34. The photodetector according to claim 1, wherein the deflecting section is arranged offset from a center of the pixel in a predetermined direction depending on a position in the image height.

35. The photodetector according to claim 1, wherein

the photoelectric converting section includes a light diffusing section that diffuses light toward a light-incidence-surface side, and,

in the deflecting section, the multiple pillars are arranged such that incident light is condensed onto the light diffusing section.

36. The photodetector according to claim 9, wherein each of the multiple pillars has a refractive index gradient to attain a total reflection angle of the separating section.

37. The photodetector according to claim 1, wherein the pillars guide an incident principal ray vertically to the photoelectric converting section at the prism angle that is different for each pixel, the principal ray being incident at a different angle for each image height.

38. A photodetector manufacturing method, comprising:

a step of forming multiple pixels in a matrix on a semiconductor substrate, and forming, in each of the multiple pixels, a photoelectric converting section that photo-electrically converts incident light, and a deflecting section arranged on a light-incidence-surface side of the semiconductor substrate; and

a step of forming, in the deflecting section, multiple pillars with different thicknesses, pitches, or shapes in each pixel in the multiple pixels such that a prism angle of the pixel is attained.

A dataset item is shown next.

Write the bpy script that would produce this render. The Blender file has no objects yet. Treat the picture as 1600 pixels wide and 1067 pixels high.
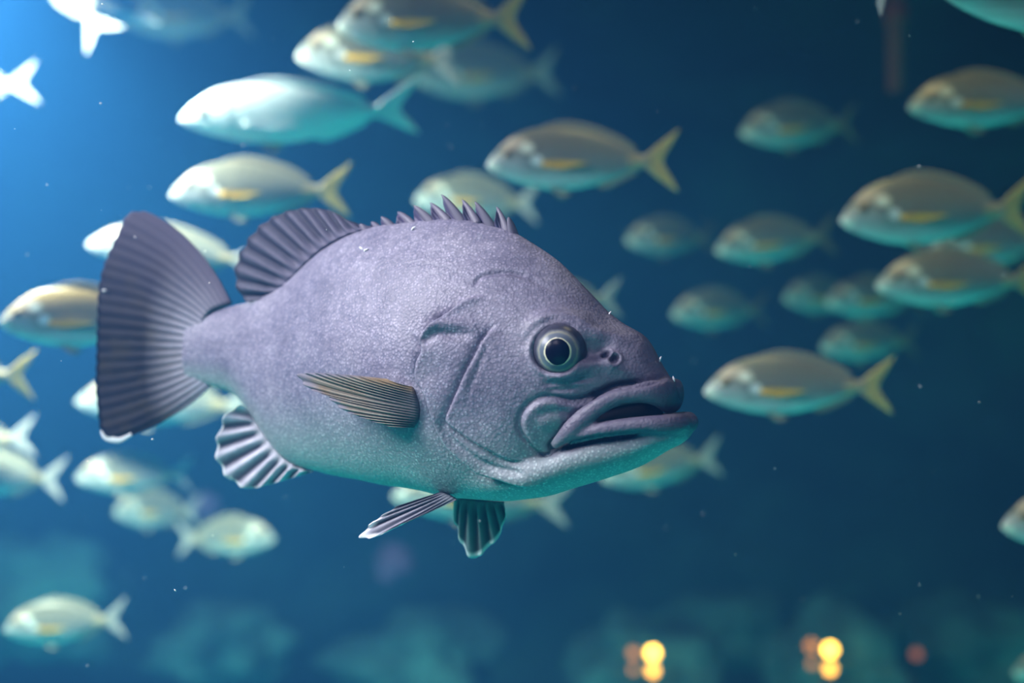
import bpy, bmesh, math, random
import numpy as np
from mathutils import Vector, Matrix, noise

random.seed(7)
np.random.seed(7)
scene = bpy.context.scene
COL = scene.collection

# ------------------------------------------------------------------ camera
F = 50.0 / 36.0 * 1600.0            # focal length in pixels of the 1600x1067 frame
cam_d = bpy.data.cameras.new('camera')
cam_d.lens = 50.0
cam_d.sensor_width = 36.0
cam_d.clip_start = 0.05
cam_d.clip_end = 60
cam_d.dof.use_dof = True
cam_d.dof.focus_distance = 1.93
cam_d.dof.aperture_fstop = 1.38
cam = bpy.data.objects.new('camera', cam_d)
cam.rotation_euler = (math.pi / 2, 0, 0)
COL.objects.link(cam)
scene.camera = cam

# ------------------------------------------------------------------ view + water (world volume)
vs = scene.view_settings
vs.view_transform = 'Standard'
vs.look = 'None'
vs.exposure = 0.0
vs.gamma = 1.0
vs.use_curve_mapping = False

world = bpy.data.worlds.new('water')
scene.world = world
world.use_nodes = True
wn = world.node_tree
wn.nodes.clear()
wo = wn.nodes.new('ShaderNodeOutputWorld')
bg = wn.nodes.new('ShaderNodeBackground')
bg.inputs[0].default_value = (0.0, 0.02, 0.05, 1)
bg.inputs[1].default_value = 0.3
wn.links.new(bg.outputs[0], wo.inputs['Surface'])
sca = wn.nodes.new('ShaderNodeVolumeScatter')
sca.inputs['Color'].default_value = (0.065, 0.36, 1.0, 1)
sca.inputs['Density'].default_value = 0.095
sca.inputs['Anisotropy'].default_value = 0.2
absb = wn.nodes.new('ShaderNodeVolumeAbsorption')
absb.inputs['Color'].default_value = (0.0, 0.63, 0.80, 1)
absb.inputs['Density'].default_value = 0.11
addv = wn.nodes.new('ShaderNodeAddShader')
wn.links.new(sca.outputs[0], addv.inputs[0])
wn.links.new(absb.outputs[0], addv.inputs[1])
wn.links.new(addv.outputs[0], wo.inputs['Volume'])
scene.cycles.volume_bounces = 0
scene.cycles.max_bounces = 5
scene.cycles.diffuse_bounces = 3


def area(name, loc, target, size, power, color, spread=math.pi):
    d = bpy.data.lights.new(name, 'AREA')
    d.shape = 'DISK'
    d.size = size
    d.energy = power
    d.color = color
    d.spread = spread
    o = bpy.data.objects.new(name, d)
    o.location = loc
    v = Vector(target) - Vector(loc)
    o.rotation_euler = v.to_track_quat('-Z', 'Y').to_euler()
    COL.objects.link(o)
    return o


def spot(name, loc, target, angle, power, color, blend=0.6, radius=0.15):
    d = bpy.data.lights.new(name, 'SPOT')
    d.energy = power
    d.color = color
    d.spot_size = angle
    d.spot_blend = blend
    d.shadow_soft_size = radius
    o = bpy.data.objects.new(name, d)
    o.location = loc
    v = Vector(target) - Vector(loc)
    o.rotation_euler = v.to_track_quat('-Z', 'Y').to_euler()
    COL.objects.link(o)
    return o


# floodlights under the water surface, all out of frame; front one is added fill
area('flood_key', (-1.7, 1.55, 1.08), (-0.1, 2.1, -0.1), 0.9, 23, (0.95, 0.80, 1.0), math.radians(75))
area('fill_front', (-0.7, 0.3, 1.6), (0.1, 2.0, -0.2), 0.9, 3.6, (0.95, 0.74, 1.0), math.radians(48))  # soft fill put in to lift the grouper's head
area('flood_back_left', (-1.50, 3.2, 1.14), (-1.55, 4.2, -0.5), 0.5, 215, (0.95, 0.94, 1.0), math.radians(158))
area('flood_middle', (0.9, 2.9, 2.3), (0.8, 3.8, -2.0), 0.8, 9.5, (1.0, 0.74, 0.40), math.radians(100))
# added unseen spots over the teal-tinted floor: its bounce lights the fish from below
spot('fill_spot_front', (0.0, -1.4, 2.2), (0.0, -1.0, -2.3), math.radians(52), 3600, (0.8, 0.97, 1.0))
spot('fill_spot_left', (-2.7, 3.2, 2.2), (-2.7, 3.2, -2.3), math.radians(46), 2600, (0.8, 0.97, 1.0))
spot('fill_spot_right', (2.9, 3.2, 2.2), (2.9, 3.2, -2.3), math.radians(46), 4200, (0.8, 0.97, 1.0))


def at(px, py, Y):
    return Vector(((px - 800.0) / F * Y, Y, (533.5 - py) / F * Y))


# ------------------------------------------------------------------ small helpers
def new_obj(name, mesh, mat=None, parent=None, smooth=True):
    o = bpy.data.objects.new(name, mesh)
    COL.objects.link(o)
    if mat is not None and not mesh.materials:
        mesh.materials.append(mat)
    if parent is not None:
        o.parent = parent
    if smooth:
        mesh.polygons.foreach_set('use_smooth', [True] * len(mesh.polygons))
    return o


def mesh_from(name, verts, faces, uvs=None):
    me = bpy.data.meshes.new(name)
    me.from_pydata([tuple(v) for v in verts], [], faces)
    if uvs is not None:
        lay = me.uv_layers.new(name='UVMap')
        li = np.empty(len(me.loops), dtype=np.int32)
        me.loops.foreach_get('vertex_index', li)
        lay.data.foreach_set('uv', np.asarray(uvs, dtype=np.float32)[li].ravel())
    me.update()
    return me


def empty(name, loc, label, cat, group=None):
    e = bpy.data.objects.new(name, None)
    e.empty_display_size = 0.05
    e.location = loc
    COL.objects.link(e)
    e['label'] = label
    e['category'] = cat
    if group:
        e['group'] = group
    return e


def catmull(xk, yk, x):
    """monotone-ish cubic interpolation through knots"""
    xk = np.asarray(xk, float)
    yk = np.asarray(yk, float)
    x = np.asarray(x, float)
    h = np.diff(xk)
    d = np.diff(yk) / h
    m = np.empty_like(yk)
    m[0], m[-1] = d[0], d[-1]
    for i in range(1, len(xk) - 1):
        m[i] = 0.0 if d[i - 1] * d[i] <= 0 else (h[i - 1] + h[i]) / (h[i - 1] / d[i] + h[i] / d[i - 1]) \
            if abs(h[i - 1] / d[i] + h[i] / d[i - 1]) > 1e-12 else 0.0
    i = np.clip(np.searchsorted(xk, x) - 1, 0, len(xk) - 2)
    t = (x - xk[i]) / h[i]
    t2, t3 = t * t, t * t * t
    return ((2 * t3 - 3 * t2 + 1) * yk[i] + (t3 - 2 * t2 + t) * h[i] * m[i]
            + (-2 * t3 + 3 * t2) * yk[i + 1] + (t3 - t2) * h[i] * m[i + 1])


def resample(pts, n):
    p = np.asarray(pts, float)
    s = np.r_[0, np.cumsum(np.linalg.norm(np.diff(p, axis=0), axis=1))]
    # Catmull-Rom through the points, then even spacing
    q = []
    for i in range(len(p) - 1):
        p0 = p[max(i - 1, 0)]
        p1, p2 = p[i], p[i + 1]
        p3 = p[min(i + 2, len(p) - 1)]
        for t in np.linspace(0, 1, 12, endpoint=False):
            q.append(0.5 * (2 * p1 + (p2 - p0) * t + (2 * p0 - 5 * p1 + 4 * p2 - p3) * t * t
                            + (3 * p1 - p0 - 3 * p2 + p3) * t ** 3))
    q.append(p[-1])
    q = np.array(q)
    s = np.r_[0, np.cumsum(np.linalg.norm(np.diff(q, axis=0), axis=1))]
    u = np.linspace(0, s[-1], n)
    return np.stack([np.interp(u, s, q[:, k]) for k in range(q.shape[1])], 1)


# ------------------------------------------------------------------ materials
def nodes_of(name):
    m = bpy.data.materials.new(name)
    m.use_nodes = True
    nt = m.node_tree
    b = nt.nodes['Principled BSDF']
    return m, nt, b


def N(nt, kind, **kw):
    n = nt.nodes.new('ShaderNode' + kind)
    for k, v in kw.items():
        if k == 'op':
            n.operation = v
        elif k == 'dt':
            n.data_type = v
        elif k == 'bt':
            n.blend_type = v
        else:
            setattr(n, k, v)
    return n


def mathn(nt, op, a, b=None, c=None, clamp=False):
    n = nt.nodes.new('ShaderNodeMath')
    n.operation = op
    n.use_clamp = clamp
    for i, v in enumerate((a, b, c)):
        if v is None:
            continue
        if isinstance(v, (int, float)):
            n.inputs[i].default_value = v
        else:
            nt.links.new(v, n.inputs[i])
    return n.outputs[0]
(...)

39. Electronic equipment, comprising:

a photodetector including multiple pixels arranged in a matrix on a semiconductor substrate, wherein

each of the multiple pixels includes a photoelectric converting section that photo-electrically converts incident light, and a deflecting section that is arranged on a light-incidence-surface side of the semiconductor substrate, and has multiple pillars with different thicknesses, pitches, or shapes in the pixel, and

the pillars guide a principal ray that is incident at a different angle for each image height to the photoelectric converting section at a prism angle at which light is bent relative to the principal ray differently for each pixel.